OPINION

New Democracy has little to fear

Last Sunday Dora Bakoyannis, a former senior cadre of the conservative New Democracy party, announced the establishment of her own political party. Since the creation of the National Radical Union (ERE) in 1955 by Constantine Karamanlis, Greece’s right-of-center has had no shortage of divisions, ousters and defections. Bakoyannis must feel confident and optimistic about this undertaking – or she wouldn’t bother creating a new party that does not really aspire to rule the country but is rather built around the expectation of attracting voters through a mix of liberal ideas, a rather odd proposal to make at the moment. For its part, the New Democracy folk have no reason to be nervous. Bakoyannis’s Democratic Alliance poses no threat to the conservatives and their current leader, Antonis Samaras, whose main challenge is luring traditional right-wing supporters back to the party. One could even argue that the emergence of Democratic Alliance could consolidate the status of Samaras among right-wing voters in the way that the departure of Costis Stephanopoulos and his creation of the Democratic Renewal (DIANA) party in 1985 bolstered the presence of Constantine Mitsotakis within New Democracy.
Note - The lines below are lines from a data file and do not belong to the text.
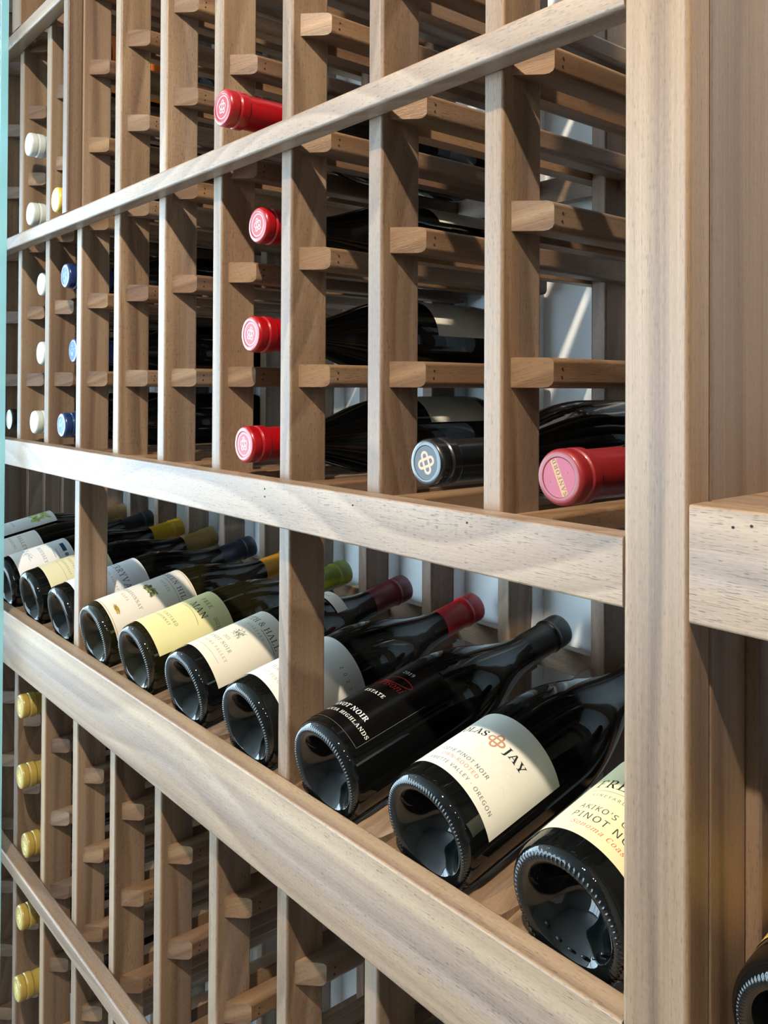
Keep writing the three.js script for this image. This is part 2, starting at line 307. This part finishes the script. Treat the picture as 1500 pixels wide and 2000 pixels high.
// paper label wrapped on the body
function labelGeo(s0, s1, f0, f1, R = BR + .00028, seg = 40) {
  const pos = [], nor = [], uv = [], idx = [], th = .00022;
  const rad = Math.PI / 180;
  for (let i = 0; i <= seg; i++) for (const [s, v] of [[s0, 0], [s1, 1]]) { const a = (f0 + (f1 - f0) * i / seg) * rad; pos.push(R * Math.sin(a), s, R * Math.cos(a)); nor.push(Math.sin(a), 0, Math.cos(a)); uv.push(i / seg, v); }
  for (let i = 0; i < seg; i++) { const a = i * 2; idx.push(a, a + 2, a + 1, a + 2, a + 3, a + 1); }
  const rim = (P, n, u, v) => { const st = pos.length / 3; for (const q of P) { pos.push(...q); nor.push(...n); uv.push(u, v); } idx.push(st, st + 1, st + 2, st, st + 2, st + 3); };
  for (const [f, sg, u] of [[f0, -1, 0.002], [f1, 1, .998]]) { const a = f * rad, s = Math.sin(a), c = Math.cos(a), i = R - th; const P = [[R * s, s0, R * c], [i * s, s0, i * c], [i * s, s1, i * c], [R * s, s1, R * c]]; rim(sg > 0 ? P : P.reverse(), [sg * c, 0, -sg * s], u, .5); }
  const g = new THREE.BufferGeometry(); g.setAttribute('position', new THREE.Float32BufferAttribute(pos, 3)); g.setAttribute('normal', new THREE.Float32BufferAttribute(nor, 3)); g.setAttribute('uv', new THREE.Float32BufferAttribute(uv, 2)); g.setIndex(idx);
  return g;
}
// print for a label: millimetre drawing on a canvas
function print(wmm, hmm, bg, draw, pxmm = 8) {
  const c = document.createElement('canvas'); c.width = Math.round(wmm * pxmm); c.height = Math.round(hmm * pxmm);
  const x = c.getContext('2d'); x.fillStyle = bg; x.fillRect(0, 0, c.width, c.height); x.scale(pxmm, pxmm);
  const text = (s, px, py, size, { font = 'serif', color = '#1b1b1d', align = 'center', space = 0, style = '', rot = 0, sx = 1 } = {}) => {
    x.save(); x.translate(px, py); x.rotate(rot); x.scale(sx, 1); x.fillStyle = color; x.font = style + ' ' + size + 'px ' + font; x.textBaseline = 'alphabetic';
    const w = [...s].reduce((q, ch) => q + x.measureText(ch).width + space, -space); let at = align === 'center' ? -w / 2 : align === 'right' ? -w : 0; x.textAlign = 'left';
    for (const ch of s) { x.fillText(ch, at, 0); at += x.measureText(ch).width + space; } x.restore();
  };
  draw(x, text, wmm, hmm);
  const t = new THREE.CanvasTexture(c); t.colorSpace = THREE.SRGBColorSpace; t.anisotropy = 8; return t;
}
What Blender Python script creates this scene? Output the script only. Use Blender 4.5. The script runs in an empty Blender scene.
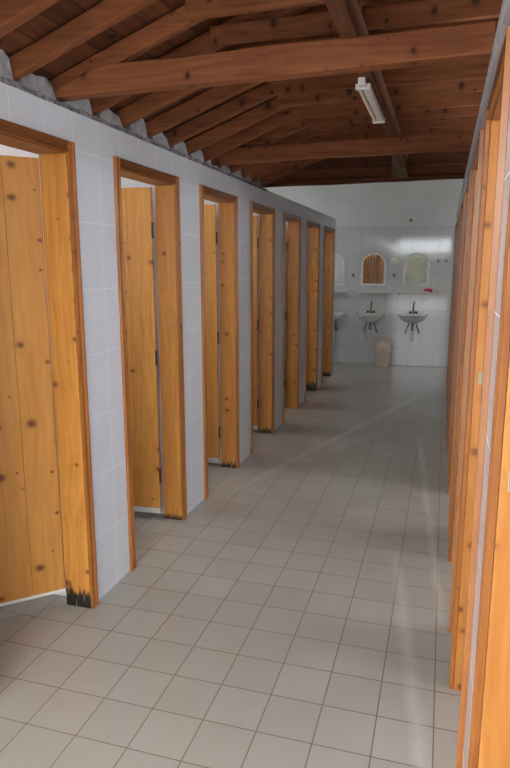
import bpy, bmesh, math, random
from mathutils import Vector, Matrix, noise
random.seed(7)
scn = bpy.context.scene
col = scn.collection

# ------------------------------------------------------------------ helpers
class MB:
    """Collects shapes and links them as ONE mesh object."""
    def __init__(s): s.bm = bmesh.new()
    def box(s, x0, x1, y0, y1, z0, z1):
        v = [s.bm.verts.new(p) for p in ((x0,y0,z0),(x1,y0,z0),(x1,y1,z0),(x0,y1,z0),(x0,y0,z1),(x1,y0,z1),(x1,y1,z1),(x0,y1,z1))]
        for f in ((3,2,1,0),(4,5,6,7),(0,1,5,4),(1,2,6,5),(2,3,7,6),(3,0,4,7)): s.bm.faces.new([v[i] for i in f])
        return s
    def prism(s, pts, axis, a, b):
        """extrude a 2-D outline along an axis ('x': pts are (y,z), 'y': (x,z), 'z': (x,y))"""
        def P(p, t): return {'x':(t,p[0],p[1]), 'y':(p[0],t,p[1]), 'z':(p[0],p[1],t)}[axis]
        A = [s.bm.verts.new(P(p,a)) for p in pts]; B = [s.bm.verts.new(P(p,b)) for p in pts]
        n = len(pts)
        s.bm.faces.new(A); s.bm.faces.new(B[::-1])
        for i in range(n): s.bm.faces.new((A[i],A[(i+1)%n],B[(i+1)%n],B[i]))
        return s
    def loft(s, rings, close=True, cap=True):
        R = [[s.bm.verts.new(p) for p in r] for r in rings]
        n = len(R[0])
        for a, b in zip(R, R[1:]):
            for i in range(n if close else n-1): s.bm.faces.new((a[i],a[(i+1)%n],b[(i+1)%n],b[i]))
        if cap: s.bm.faces.new(R[0][::-1]); s.bm.faces.new(R[-1])
        return s
    def tube(s, pts, r, n=10):
        pts = [Vector(p) for p in pts]; rings = []
        rr = r if isinstance(r, (list, tuple)) else [r]*len(pts)
        for i, p in enumerate(pts):
            d = (pts[min(i+1,len(pts)-1)] - pts[max(i-1,0)]).normalized()
            u = d.cross(Vector((0,0,1)) if abs(d.z) < .9 else Vector((1,0,0))).normalized(); w = d.cross(u)
            rings.append([p + rr[i]*(math.cos(t)*u + math.sin(t)*w) for t in (2*math.pi*k/n for k in range(n))])
        return s.loft(rings)
    def lathe(s, prof, c=(0,0,0), n=28):
        c = Vector(c)
        return s.loft([[c + Vector((max(r,1e-4)*math.cos(t), max(r,1e-4)*math.sin(t), z)) for t in (2*math.pi*k/n for k in range(n))] for r, z in prof])
    def build(s, name, m, parent=None, bevel=0, seg=2, smooth=False):
        bmesh.ops.recalc_face_normals(s.bm, faces=s.bm.faces)
        me = bpy.data.meshes.new(name); s.bm.to_mesh(me); s.bm.free()
        me.materials.append(m)
        if smooth:
            for p in me.polygons: p.use_smooth = True
        o = bpy.data.objects.new(name, me); col.objects.link(o)
        if parent: o.parent = parent
        if bevel:
            b = o.modifiers.new('bevel','BEVEL'); b.width = bevel; b.segments = seg; b.limit_method = 'ANGLE'; b.angle_limit = math.radians(40)
        if smooth:
            w = o.modifiers.new('edges','EDGE_SPLIT'); w.split_angle = math.radians(42)
        return o

def tag(o, label, cat, group=None, kind=None):
    o['label'] = label; o['category'] = cat
    if group: o['group'] = group
    if kind: o['kind'] = kind
    return o
def empty(name, loc=(0,0,0)):
    o = bpy.data.objects.new(name, None); col.objects.link(o); o.location = loc; o.empty_display_size = .1
    return o
def copy_tree(o, parent=None):
    c = o.copy(); col.objects.link(c); c.parent = parent
    for ch in list(o.children): copy_tree(ch, c)
    return c
ORD = ['first','second','third','fourth','fifth','sixth','seventh','eighth','ninth','tenth','eleventh','twelfth','thirteenth','fourteenth','fifteenth','sixteenth','seventeenth','eighteenth','nineteenth','twentieth']

# ------------------------------------------------------------------ materials
class N:
    def __init__(s, name):
        s.m = bpy.data.materials.new(name); s.m.use_nodes = True; s.t = s.m.node_tree
        s.b = s.t.nodes['Principled BSDF']
    def n(s, typ, **kw):
        x = s.t.nodes.new(typ)
        for k, v in kw.items():
            if k.startswith('i_'):
                k = k[2:]; k = int(k) if k.isdigit() else k.replace('_',' ')
                x.inputs[k].default_value = v
            else: setattr(x, k, v)
        return x
    def l(s, a, b): s.t.links.new(a, b)
    def math(s, op, a, b=None, c=None, clamp=False):
        x = s.n('ShaderNodeMath', operation=op); x.use_clamp = clamp
        for i, v in enumerate((a, b, c)):
            if v is None: continue
            if isinstance(v, (int, float)): x.inputs[i].default_value = v
            else: s.l(v, x.inputs[i])
        return x.outputs[0]
    def mix(s, f, a, b, mode='MIX'):
        x = s.n('ShaderNodeMix', data_type='RGBA', blend_type=mode)
        for i, v in ((0, f), (6, a), (7, b)):
            if isinstance(v, (int, float)): x.inputs[i].default_value = v
            elif isinstance(v, tuple): x.inputs[i].default_value = v if len(v) == 4 else v+(1,)
            else: s.l(v, x.inputs[i])
        return x.outputs[2]
    def ramp(s, f, stops):
        x = s.n('ShaderNodeValToRGB'); e = x.color_ramp.elements
        while len(e) < len(stops): e.new(.5)
        for q, (p, c) in zip(e, stops): q.position = p; q.color = (c+(1,) if isinstance(c, tuple) else (c,c,c,1))
        s.l(f, x.inputs[0]); return x.outputs[0]
    def bump(s, h, strength=.3, dist=.002):
        x = s.n('ShaderNodeBump'); x.inputs['Strength'].default_value = strength; x.inputs['Distance'].default_value = dist
        s.l(h, x.inputs['Height']); s.l(x.outputs[0], s.b.inputs['Normal'])
    def set(s, col=None, rough=.5, spec=.5, metal=0):
        if col is not None:
            if isinstance(col, tuple): s.b.inputs['Base Color'].default_value = col+(1,)
            else: s.l(col, s.b.inputs['Base Color'])
        if isinstance(rough, (int,float)): s.b.inputs['Roughness'].default_value = rough
        else: s.l(rough, s.b.inputs['Roughness'])
        s.b.inputs['Specular IOR Level'].default_value = spec; s.b.inputs['Metallic'].default_value = metal
        return s.m

def plain(name, c, rough=.5, spec=.5, metal=0, var=.06, scale=8):
    k = N(name); tc = k.n('ShaderNodeTexCoord')
    nz = k.n('ShaderNodeTexNoise', i_Scale=scale, i_Detail=4.0); k.l(tc.outputs['Object'], nz.inputs['Vector'])
    c2 = tuple(max(0, x*(1-2*var)) for x in c); c3 = tuple(min(1, x*(1+var)) for x in c)
    return k.set(k.ramp(nz.outputs[0], [(.3, c2), (.7, c3)]), rough, spec, metal)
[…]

Furthermore, the most credible centrists and liberals out there are already members of New Democracy – and Samaras should be expected to cooperate more closely with them in the future than he has done up to now. There is talk of a disillusioned middle-class elite that has been let down by Samaras’s bashing of the memorandum. But the new bourgeoisie does not identify with any particular party. It was created during the first PASOK governments, it grew strong during the rule of Costas Simitis and basically aims to shape the key policies of the two mainstream parties – but they would not really want to limit their influence by falling behind some second-tier party. Bakoyannis had the courage, or imprudence, to set up her own political party – and she is the first bourgeois politician to do so. Her ambition is to unsettle a political system of which she has been an integral part until now. But she may end up creating problems for no one but herself. It has happened to others before her.